When you invest in a currently taxable investment, like a mutual fund, any dividends or interest you earn during the year are taxable, even if you reinvest the dividends. Mutual funds can earn money for an investor in several ways, which can be taxed at different rates. Capital gains may be taxed at a capital gains tax rate that is lower than the income tax rate; dividends and interest are generally taxed at income tax rates.
Many investors may not realize that if you sell an investment that has had any gains, or if the mutual fund money manager sells a security that results in a distribution to you, you may owe capital gains taxes.
Variable annuities are insurance alternatives whose gains accumulate tax-deferred and are taxed as ordinary income when withdrawn. When you invest in a variable annuity, any growth is credited to your account but is not taxed until you take distributions, at or near retirement.
In a variable annuity, when you make a withdrawal, you’ll owe income taxes at your then current tax rate on any portion of the withdrawal that is considered earnings. For tax purposes, interest is always considered to be withdrawn first, so unless you begin to exhaust principal, you may owe taxes on the full amount of your withdrawal. In addition, because the IRS set up tax-deferral rules in order to encourage Americans to save for retirement, if you make a withdrawal before age 59 1/2, you’re likely to owe a 10% federal tax penalty on the amount withdrawn.
With an annuity, if the contract owner dies the beneficiary will owe income taxes only on the taxable portion of the death benefit. Special rules apply to spousal beneficiaries, allowing for continuation of the tax-deferred status of the contract in addition to other settlement options.
The beneficiary of a currently taxable investment does not pay income taxes on the earnings received. If you purchase your annuity in a traditional qualified plan such as an IRA or Keogh account, different tax rules apply. Generally, the full amount of any withdrawal, even an amount attributed to principal, is taxable because in a qualified plan the contributions to the annuity are made on a pre-tax basis. Please consult with your tax advisor for additional information.

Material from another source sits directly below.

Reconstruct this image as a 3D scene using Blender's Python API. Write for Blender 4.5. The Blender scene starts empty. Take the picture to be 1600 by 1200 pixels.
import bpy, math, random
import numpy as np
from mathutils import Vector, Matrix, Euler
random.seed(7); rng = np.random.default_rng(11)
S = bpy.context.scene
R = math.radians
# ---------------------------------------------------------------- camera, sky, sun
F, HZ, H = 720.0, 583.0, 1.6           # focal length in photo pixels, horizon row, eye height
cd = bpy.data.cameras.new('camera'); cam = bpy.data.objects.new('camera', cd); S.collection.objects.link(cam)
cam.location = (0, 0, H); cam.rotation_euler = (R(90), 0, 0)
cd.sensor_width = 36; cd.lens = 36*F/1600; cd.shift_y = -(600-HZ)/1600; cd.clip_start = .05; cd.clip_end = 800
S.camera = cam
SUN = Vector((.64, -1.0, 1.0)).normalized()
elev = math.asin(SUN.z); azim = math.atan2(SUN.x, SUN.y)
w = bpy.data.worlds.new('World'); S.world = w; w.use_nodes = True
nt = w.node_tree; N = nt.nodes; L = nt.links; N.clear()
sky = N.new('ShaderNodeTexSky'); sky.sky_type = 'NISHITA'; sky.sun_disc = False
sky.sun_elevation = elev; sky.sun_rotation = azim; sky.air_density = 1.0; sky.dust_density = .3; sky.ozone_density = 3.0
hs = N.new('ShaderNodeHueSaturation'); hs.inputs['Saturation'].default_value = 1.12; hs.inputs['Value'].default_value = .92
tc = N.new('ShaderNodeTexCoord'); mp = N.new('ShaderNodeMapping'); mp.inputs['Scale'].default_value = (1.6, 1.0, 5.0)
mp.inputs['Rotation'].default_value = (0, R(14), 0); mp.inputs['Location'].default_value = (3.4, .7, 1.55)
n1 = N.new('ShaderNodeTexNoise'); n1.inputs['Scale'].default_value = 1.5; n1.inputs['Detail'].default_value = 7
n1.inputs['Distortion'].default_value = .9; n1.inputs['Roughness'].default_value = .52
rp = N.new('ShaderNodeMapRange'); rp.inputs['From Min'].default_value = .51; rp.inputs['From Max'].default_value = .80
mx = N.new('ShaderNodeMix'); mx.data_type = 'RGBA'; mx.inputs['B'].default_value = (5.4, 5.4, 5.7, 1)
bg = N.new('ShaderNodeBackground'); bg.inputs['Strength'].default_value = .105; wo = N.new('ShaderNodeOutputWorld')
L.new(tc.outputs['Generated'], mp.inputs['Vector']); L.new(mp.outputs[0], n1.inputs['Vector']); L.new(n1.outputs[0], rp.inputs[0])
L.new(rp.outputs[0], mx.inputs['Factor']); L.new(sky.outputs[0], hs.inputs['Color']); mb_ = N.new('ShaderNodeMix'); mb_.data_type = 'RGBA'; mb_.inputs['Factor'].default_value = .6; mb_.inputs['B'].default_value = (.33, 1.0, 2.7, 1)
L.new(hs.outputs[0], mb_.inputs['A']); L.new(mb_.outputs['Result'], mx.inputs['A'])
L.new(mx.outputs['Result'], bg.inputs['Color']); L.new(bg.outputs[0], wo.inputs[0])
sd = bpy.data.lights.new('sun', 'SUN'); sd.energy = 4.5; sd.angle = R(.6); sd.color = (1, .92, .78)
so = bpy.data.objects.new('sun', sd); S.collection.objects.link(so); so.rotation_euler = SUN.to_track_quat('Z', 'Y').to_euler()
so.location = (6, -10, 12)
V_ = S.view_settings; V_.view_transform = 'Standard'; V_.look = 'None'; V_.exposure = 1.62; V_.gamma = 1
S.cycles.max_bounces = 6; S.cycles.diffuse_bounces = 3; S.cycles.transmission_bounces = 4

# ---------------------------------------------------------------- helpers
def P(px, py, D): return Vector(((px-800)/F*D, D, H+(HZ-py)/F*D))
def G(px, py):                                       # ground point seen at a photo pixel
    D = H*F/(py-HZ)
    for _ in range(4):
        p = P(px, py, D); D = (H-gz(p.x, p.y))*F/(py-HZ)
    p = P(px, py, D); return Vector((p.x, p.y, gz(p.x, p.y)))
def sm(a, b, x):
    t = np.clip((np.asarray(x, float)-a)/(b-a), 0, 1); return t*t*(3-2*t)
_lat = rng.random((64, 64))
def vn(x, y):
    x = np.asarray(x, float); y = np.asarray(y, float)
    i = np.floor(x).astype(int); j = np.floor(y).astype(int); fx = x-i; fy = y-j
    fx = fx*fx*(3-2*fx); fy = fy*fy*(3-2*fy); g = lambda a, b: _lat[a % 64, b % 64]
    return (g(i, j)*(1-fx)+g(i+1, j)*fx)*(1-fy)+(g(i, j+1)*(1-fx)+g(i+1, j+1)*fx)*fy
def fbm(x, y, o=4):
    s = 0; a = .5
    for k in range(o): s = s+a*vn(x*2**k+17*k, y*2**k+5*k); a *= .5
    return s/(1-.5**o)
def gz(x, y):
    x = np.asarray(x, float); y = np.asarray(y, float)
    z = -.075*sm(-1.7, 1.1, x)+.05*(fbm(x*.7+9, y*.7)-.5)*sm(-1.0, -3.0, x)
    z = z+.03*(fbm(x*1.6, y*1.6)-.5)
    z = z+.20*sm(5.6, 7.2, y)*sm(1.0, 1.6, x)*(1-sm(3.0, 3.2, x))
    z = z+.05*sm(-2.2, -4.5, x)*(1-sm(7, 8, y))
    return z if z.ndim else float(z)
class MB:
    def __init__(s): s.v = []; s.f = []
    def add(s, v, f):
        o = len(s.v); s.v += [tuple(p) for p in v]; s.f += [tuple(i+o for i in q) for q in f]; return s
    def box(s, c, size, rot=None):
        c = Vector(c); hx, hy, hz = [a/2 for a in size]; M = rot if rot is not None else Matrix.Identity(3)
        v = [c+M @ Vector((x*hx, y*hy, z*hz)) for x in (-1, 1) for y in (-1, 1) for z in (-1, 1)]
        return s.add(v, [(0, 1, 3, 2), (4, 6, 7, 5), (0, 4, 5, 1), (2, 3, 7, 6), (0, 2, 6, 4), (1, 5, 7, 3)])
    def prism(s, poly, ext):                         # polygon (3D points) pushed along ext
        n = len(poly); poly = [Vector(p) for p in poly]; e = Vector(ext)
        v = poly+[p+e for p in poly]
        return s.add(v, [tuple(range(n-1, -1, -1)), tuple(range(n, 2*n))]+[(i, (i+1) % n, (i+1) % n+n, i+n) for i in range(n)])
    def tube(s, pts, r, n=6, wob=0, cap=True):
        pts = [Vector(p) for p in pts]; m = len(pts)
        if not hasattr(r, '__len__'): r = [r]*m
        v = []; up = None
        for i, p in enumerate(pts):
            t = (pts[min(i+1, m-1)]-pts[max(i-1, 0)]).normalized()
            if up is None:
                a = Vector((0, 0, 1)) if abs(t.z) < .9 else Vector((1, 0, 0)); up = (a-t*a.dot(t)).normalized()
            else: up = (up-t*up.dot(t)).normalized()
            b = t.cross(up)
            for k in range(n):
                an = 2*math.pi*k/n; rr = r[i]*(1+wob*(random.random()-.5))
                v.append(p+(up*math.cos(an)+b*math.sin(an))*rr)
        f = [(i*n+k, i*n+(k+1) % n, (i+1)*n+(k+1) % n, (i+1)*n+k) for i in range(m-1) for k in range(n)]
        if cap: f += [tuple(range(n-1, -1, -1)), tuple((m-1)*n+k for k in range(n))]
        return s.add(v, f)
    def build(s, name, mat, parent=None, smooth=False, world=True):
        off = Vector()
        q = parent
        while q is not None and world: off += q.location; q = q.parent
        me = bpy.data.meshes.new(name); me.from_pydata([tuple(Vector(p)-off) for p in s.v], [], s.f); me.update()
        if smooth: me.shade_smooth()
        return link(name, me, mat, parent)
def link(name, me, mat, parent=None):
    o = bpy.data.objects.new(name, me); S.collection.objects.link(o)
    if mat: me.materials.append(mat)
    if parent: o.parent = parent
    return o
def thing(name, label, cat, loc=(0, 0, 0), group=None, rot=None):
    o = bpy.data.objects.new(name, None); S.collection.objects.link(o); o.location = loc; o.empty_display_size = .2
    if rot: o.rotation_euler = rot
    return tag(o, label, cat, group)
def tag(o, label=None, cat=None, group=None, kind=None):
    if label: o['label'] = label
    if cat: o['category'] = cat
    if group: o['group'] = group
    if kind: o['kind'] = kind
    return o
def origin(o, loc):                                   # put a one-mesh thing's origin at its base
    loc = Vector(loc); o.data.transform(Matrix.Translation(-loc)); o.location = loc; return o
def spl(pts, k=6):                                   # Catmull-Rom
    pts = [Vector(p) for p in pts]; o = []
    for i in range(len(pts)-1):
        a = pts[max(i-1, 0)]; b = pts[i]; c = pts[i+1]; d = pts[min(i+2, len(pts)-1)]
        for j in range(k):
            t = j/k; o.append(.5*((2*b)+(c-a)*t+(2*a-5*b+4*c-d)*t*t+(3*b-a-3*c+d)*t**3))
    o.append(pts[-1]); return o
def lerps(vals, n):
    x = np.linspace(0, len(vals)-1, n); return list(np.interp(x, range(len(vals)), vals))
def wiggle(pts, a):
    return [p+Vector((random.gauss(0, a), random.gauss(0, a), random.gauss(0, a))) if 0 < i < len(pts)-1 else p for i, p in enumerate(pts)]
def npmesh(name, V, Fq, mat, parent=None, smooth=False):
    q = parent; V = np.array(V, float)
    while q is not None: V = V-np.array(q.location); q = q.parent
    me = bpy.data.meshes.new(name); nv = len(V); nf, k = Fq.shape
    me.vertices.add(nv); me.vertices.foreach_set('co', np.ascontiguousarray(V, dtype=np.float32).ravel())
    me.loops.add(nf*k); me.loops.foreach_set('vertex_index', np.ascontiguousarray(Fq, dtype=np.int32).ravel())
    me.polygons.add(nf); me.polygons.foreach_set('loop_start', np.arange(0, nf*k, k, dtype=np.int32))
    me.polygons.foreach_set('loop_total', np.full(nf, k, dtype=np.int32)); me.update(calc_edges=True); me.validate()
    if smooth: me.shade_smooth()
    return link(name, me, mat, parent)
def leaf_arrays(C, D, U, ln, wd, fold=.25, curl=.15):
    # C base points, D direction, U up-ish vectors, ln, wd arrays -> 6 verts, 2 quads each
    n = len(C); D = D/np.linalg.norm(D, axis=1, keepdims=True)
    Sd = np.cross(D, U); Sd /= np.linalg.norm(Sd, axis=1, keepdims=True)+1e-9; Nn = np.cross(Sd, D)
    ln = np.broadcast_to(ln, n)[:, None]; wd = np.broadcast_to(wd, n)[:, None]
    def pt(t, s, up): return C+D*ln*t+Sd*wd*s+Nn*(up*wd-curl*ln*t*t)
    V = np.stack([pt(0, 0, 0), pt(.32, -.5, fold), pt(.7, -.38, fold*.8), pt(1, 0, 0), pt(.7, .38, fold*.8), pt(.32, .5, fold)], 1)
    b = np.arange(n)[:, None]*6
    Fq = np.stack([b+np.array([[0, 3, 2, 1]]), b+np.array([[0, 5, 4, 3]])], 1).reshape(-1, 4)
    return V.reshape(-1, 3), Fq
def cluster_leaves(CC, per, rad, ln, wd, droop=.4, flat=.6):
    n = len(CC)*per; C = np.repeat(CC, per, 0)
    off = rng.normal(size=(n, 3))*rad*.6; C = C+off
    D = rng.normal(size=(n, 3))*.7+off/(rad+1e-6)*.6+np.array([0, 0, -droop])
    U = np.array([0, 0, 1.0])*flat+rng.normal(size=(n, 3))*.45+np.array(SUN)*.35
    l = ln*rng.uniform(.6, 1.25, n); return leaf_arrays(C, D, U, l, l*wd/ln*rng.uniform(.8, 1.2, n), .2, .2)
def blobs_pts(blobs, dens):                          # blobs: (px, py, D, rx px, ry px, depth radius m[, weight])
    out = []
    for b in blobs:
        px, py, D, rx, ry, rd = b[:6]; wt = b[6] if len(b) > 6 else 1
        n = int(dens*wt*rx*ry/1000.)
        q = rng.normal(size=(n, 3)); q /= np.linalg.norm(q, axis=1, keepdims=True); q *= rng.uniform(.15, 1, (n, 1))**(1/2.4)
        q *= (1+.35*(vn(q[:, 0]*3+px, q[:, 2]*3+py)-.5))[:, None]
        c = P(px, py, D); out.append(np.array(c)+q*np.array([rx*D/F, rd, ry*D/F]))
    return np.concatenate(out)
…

2 There are many distinctions between mutual funds and variable annuities. For instance, mutual funds serve various short- and long-term financial needs, while variable annuities are designed specifically for long-term retirement savings. Unlike mutual funds, variable annuities include insurance features for which you pay certain fees and charges, including mortality and expense charges and a contract administration fee. Mutual funds and variable annuities each have unique features, benefits and charges, and you should discuss the appropriateness of any investment for your particular situation with your financial advisor.